Quick checklist for writing your own sentence
| Goal | Try | Avoid |
|---|---|---|
| Make the meaning clear | Name the repeated thing right after the verb | Leaving out “on what” details |
| Keep it readable | Add one cue like “even after” or a short time phrase | Long, packed clauses with no pause |
| Match the scene | Choose “is perseverating” for now, “perseverated” for then | Mixing tenses in one sentence |
| Avoid the look-alike trap | Use “persevering” only for grit toward a goal | Using “perseverating” as praise |
| Control repetition | Use the word once, then restate with plain verbs | Repeating “perseverating” in every line |
| Keep tone steady | Let surrounding verbs set the mood | Heavy adjectives that skew the scene |
| End with forward motion | Add the action that breaks the loop | Stopping the sentence on the loop itself |
Practice prompts that build confidence fast
If you want to get comfortable using the word, write three sentences with three different loop objects. Keep them short, then revise once using the checklist above.

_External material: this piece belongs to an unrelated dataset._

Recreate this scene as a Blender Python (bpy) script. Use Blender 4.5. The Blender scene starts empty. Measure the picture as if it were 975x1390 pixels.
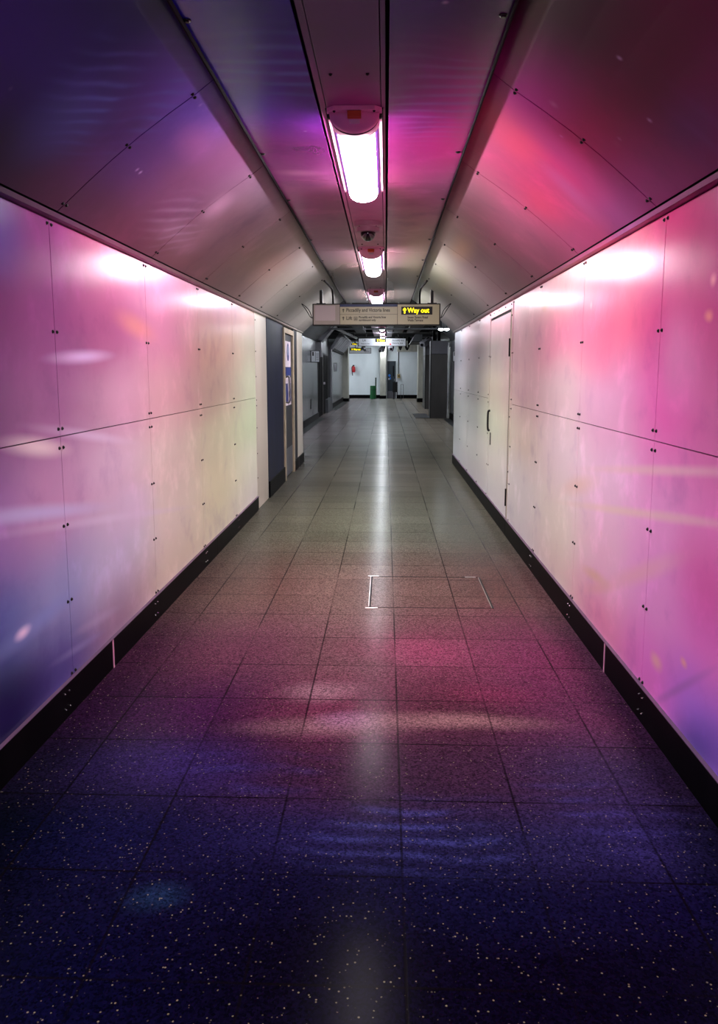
import bpy, bmesh, math, random
from mathutils import Vector, Matrix

random.seed(7)
scn = bpy.context.scene
col = scn.collection
PI = math.pi

# ------------------------------------------------------------------ camera
F_PX, PX, PY, VX, VY, EYE = 1030.0, 487.5, 650.0, 524.0, 505.0, 1.5
d = Vector((VX - PX, -(VY - PY), -F_PX)).normalized()      # corridor axis seen in camera space
up = Vector((0, 1, -d.y / d.z)).normalized()
xr = d.cross(up)
R = Matrix((xr, d, up))
cam_data = bpy.data.cameras.new('camera')
cam = bpy.data.objects.new('camera', cam_data)
col.objects.link(cam)
cam.matrix_world = Matrix.Translation((0, 0, EYE)) @ R.to_4x4()
cam_data.sensor_fit = 'VERTICAL'
cam_data.sensor_height = 36.0
cam_data.lens = F_PX / 1390.0 * 36.0
cam_data.shift_y = -(695.0 - PY) / 1390.0
cam_data.clip_start = 0.05
cam_data.clip_end = 200
scn.camera = cam

# ------------------------------------------------------------------ world, exposure
world = bpy.data.worlds.new('world')
scn.world = world
world.use_nodes = True
world.node_tree.nodes['Background'].inputs[0].default_value = (0.55, 0.5, 0.7, 1)
world.node_tree.nodes['Background'].inputs[1].default_value = 0.02
scn.view_settings.view_transform = 'Standard'
scn.view_settings.look = 'None'
scn.view_settings.gamma = 1.0
scn.view_settings.use_curve_mapping = False
scn.view_settings.exposure = 0.0
LAMP = 72.0
FAR_LAMP = 60.0

# ------------------------------------------------------------------ helpers
def lin(c):
    return tuple(((x / 255) / 12.92 if x / 255 <= .04045 else ((x / 255 + .055) / 1.055) ** 2.4) for x in c)

def tag(o, label=None, cat=None, group=None, kind=None):
    if label: o['label'] = label
    if cat: o['category'] = cat
    if group: o['group'] = group
    if kind: o['kind'] = kind
    return o

def empty(name, loc, label=None, cat=None, group=None, kind=None):
    o = bpy.data.objects.new(name, None)
    o.location = loc
    o.empty_display_size = .1
    col.objects.link(o)
    return tag(o, label, cat, group, kind)

def put(name, bm, mat, parent=None, smooth=False):
    """Links a bmesh given in world coordinates; with a parent it is stored relative to it."""
    me = bpy.data.meshes.new(name)
    if parent is not None:
        w = parent.location.copy()
        pp = parent.parent
        while pp is not None:
            w += pp.location; pp = pp.parent
        bmesh.ops.translate(bm, vec=-w, verts=bm.verts)
    bm.normal_update()
    bm.to_mesh(me); bm.free()
    me.materials.append(mat)
    if smooth:
        for p in me.polygons: p.use_smooth = True
    o = bpy.data.objects.new(name, me)
    col.objects.link(o)
    if parent is not None: o.parent = parent
    return o

def box(bm, x0, x1, y0, y1, z0, z1, bevel=0):
    vs = [bm.verts.new(p) for p in ((x0,y0,z0),(x1,y0,z0),(x1,y1,z0),(x0,y1,z0),(x0,y0,z1),(x1,y0,z1),(x1,y1,z1),(x0,y1,z1))]
    fs = [bm.faces.new([vs[i] for i in q]) for q in ((0,3,2,1),(4,5,6,7),(0,1,5,4),(1,2,6,5),(2,3,7,6),(3,0,4,7))]
    if bevel:
        es = list({e for f in fs for e in f.edges})
        bmesh.ops.bevel(bm, geom=es, offset=bevel, segments=2, affect='EDGES', profile=.7)
    return bm

def B(*a, **k):
    return box(bmesh.new(), *a, **k)

def prism(pts, y0, y1, bm=None):
    """extrudes an x,z outline along y"""
    bm = bm or bmesh.new()
    a = [bm.verts.new((x, y0, z)) for x, z in pts]
    b = [bm.verts.new((x, y1, z)) for x, z in pts]
    n = len(pts)
    bm.faces.new(a); bm.faces.new(b[::-1])
    for i in range(n):
        bm.faces.new((a[i], b[i], b[(i+1) % n], a[(i+1) % n]))
    bmesh.ops.recalc_face_normals(bm, faces=bm.faces)
    return bm

def cyl(bm, p0, p1, r0, r1=None, seg=14):
    p0 = Vector(p0); p1 = Vector(p1); r1 = r0 if r1 is None else r1
    ax = (p1 - p0).normalized()
    t = Vector((0, 0, 1)) if abs(ax.z) < .9 else Vector((1, 0, 0))
    u = ax.cross(t).normalized(); v = ax.cross(u)
    A = [bm.verts.new(p0 + r0 * (math.cos(2*PI*i/seg) * u + math.sin(2*PI*i/seg) * v)) for i in range(seg)]
    C = [bm.verts.new(p1 + r1 * (math.cos(2*PI*i/seg) * u + math.sin(2*PI*i/seg) * v)) for i in range(seg)]
    fs = [bm.faces.new(A), bm.faces.new(C[::-1])]
    for i in range(seg):
        fs.append(bm.faces.new((A[i], C[i], C[(i+1) % seg], A[(i+1) % seg])))
    bmesh.ops.recalc_face_normals(bm, faces=fs)
    return bm

def tube(bm, pts, r, seg=8):
    """smooth tube through points"""
    P = [Vector(p) for p in pts]
    Q = []
    n = len(P)
    for i in range(n - 1):
        a = P[max(i-1, 0)]; b = P[i]; c = P[i+1]; e = P[min(i+2, n-1)]
        for k in range(6):
            t = k / 6
            Q.append(.5 * ((2*b) + (c-a)*t + (2*a-5*b+4*c-e)*t*t + (-a+3*b-3*c+e)*t**3))
    Q.append(P[-1])
    rings = []
    u = None
    for i, q in enumerate(Q):
        ax = (Q[min(i+1, len(Q)-1)] - Q[max(i-1, 0)]).normalized()
        if u is None:
            t = Vector((0, 0, 1)) if abs(ax.z) < .9 else Vector((1, 0, 0))
            u = ax.cross(t).normalized()
        else:
            u = (u - ax * u.dot(ax)).normalized()
        v = ax.cross(u)
        rings.append([bm.verts.new(q + r * (math.cos(2*PI*j/seg) * u + math.sin(2*PI*j/seg) * v)) for j in range(seg)])
    fs = []
    for a, b in zip(rings, rings[1:]):
        for j in range(seg):
            fs.append(bm.faces.new((a[j], b[j], b[(j+1) % seg], a[(j+1) % seg])))
    fs.append(bm.faces.new(rings[0])); fs.append(bm.faces.new(rings[-1][::-1]))
    bmesh.ops.recalc_face_normals(bm, faces=fs)
    return bm

def lathe(bm, c, prof, seg=24):
    """prof = list of (radius, z) ; around vertical axis through c"""
    rings = []
    for r, z in prof:
        rings.append([bm.verts.new((c[0] + r*math.cos(2*PI*i/seg), c[1] + r*math.sin(2*PI*i/seg), c[2] + z)) for i in range(seg)])
    fs = []
    for a, b in zip(rings, rings[1:]):
        for j in range(seg):
            fs.append(bm.faces.new((a[j], b[j], b[(j+1) % seg], a[(j+1) % seg])))
    fs.append(bm.faces.new(rings[0])); fs.append(bm.faces.new(rings[-1]))
    bmesh.ops.recalc_face_normals(bm, faces=fs)
    return bm

def text(name, s, size, loc, mat, parent, rot=(PI/2, 0, 0), align='LEFT', xs=1.0, bold=0.0):
    cu = bpy.data.curves.new(name, 'FONT')
    cu.body = s; cu.size = size; cu.align_x = align
    cu.extrude = .0008; cu.offset = bold
    cu.materials.append(mat)
    tmp = bpy.data.objects.new(name, cu)
    col.objects.link(tmp)
    me = bpy.data.meshes.new_from_object(tmp)
    bpy.data.objects.remove(tmp); bpy.data.curves.remove(cu)
    me.name = name
    if not me.materials: me.materials.append(mat)
    o = bpy.data.objects.new(name, me)
    col.objects.link(o)
    w = Vector((0, 0, 0)); pp = parent
    while pp is not None:
        w += pp.location; pp = pp.parent
    o.location = Vector(loc) - w
    o.rotation_euler = rot
    o.scale = (xs, 1, 1)
    o.parent = parent
    return o

# ------------------------------------------------------------------ materials
def mat(name, c, rough=.5, metal=0, spec=.5, emit=None, es=0, noise=0, nscale=8, coat=0):
    m = bpy.data.materials.new(name); m.use_nodes = True
    nt = m.node_tree; b = nt.nodes['Principled BSDF']
    c = lin(c)
    b.inputs['Base Color'].default_value = (*c, 1)
    b.inputs['Roughness'].default_value = rough
    b.inputs['Metallic'].default_value = metal
    b.inputs['Specular IOR Level'].default_value = spec
    b.inputs['Coat Weight'].default_value = coat
    if emit:
        b.inputs['Emission Color'].default_value = (*lin(emit), 1)
        b.inputs['Emission Strength'].default_value = es
    if noise:
        n = nt.nodes.new('ShaderNodeTexNoise'); n.inputs['Scale'].default_value = nscale; n.inputs['Detail'].default_value = 5
        g = nt.nodes.new('ShaderNodeNewGeometry')
        sc_ = nt.nodes.new('ShaderNodeVectorMath'); sc_.operation = 'MULTIPLY'; sc_.inputs[1].default_value = (1, 1, .35)
        nt.links.new(g.outputs['Position'], sc_.inputs[0])
        nt.links.new(sc_.outputs[0], n.inputs['Vector'])
        r = nt.nodes.new('ShaderNodeMapRange'); r.inputs['From Min'].default_value = .3; r.inputs['From Max'].default_value = .7
        r.inputs['To Min'].default_value = 1 - noise; r.inputs['To Max'].default_value = 1 + noise
        nt.links.new(n.outputs['Fac'], r.inputs['Value'])
        v = nt.nodes.new('ShaderNodeVectorMath'); v.operation = 'SCALE'
        v.inputs[0].default_value = c
        nt.links.new(r.outputs[0], v.inputs['Scale'])
        nt.links.new(v.outputs[0], b.inputs['Base Color'])
    return m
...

- Write a school-style sentence about a student stuck on one part of a task.
- Write a dialogue line where a friend notices someone looping on the same topic.
- Write a narration line that shows a character repeating a small action.
After you draft, read each line aloud. If it feels stiff, swap one phrase for a simpler one, or add a concrete detail that shows what keeps repeating. That’s often all it takes to make perseverating in a sentence feel effortless.
Final lines you can paste and adapt
Here are two last sentences that fit many contexts. Change the repeated object to match your topic and keep the rest intact.
- I was perseverating on one sentence, so I set it aside and wrote the next paragraph.
- They kept perseverating on the same complaint, and the conversation never moved to a fix.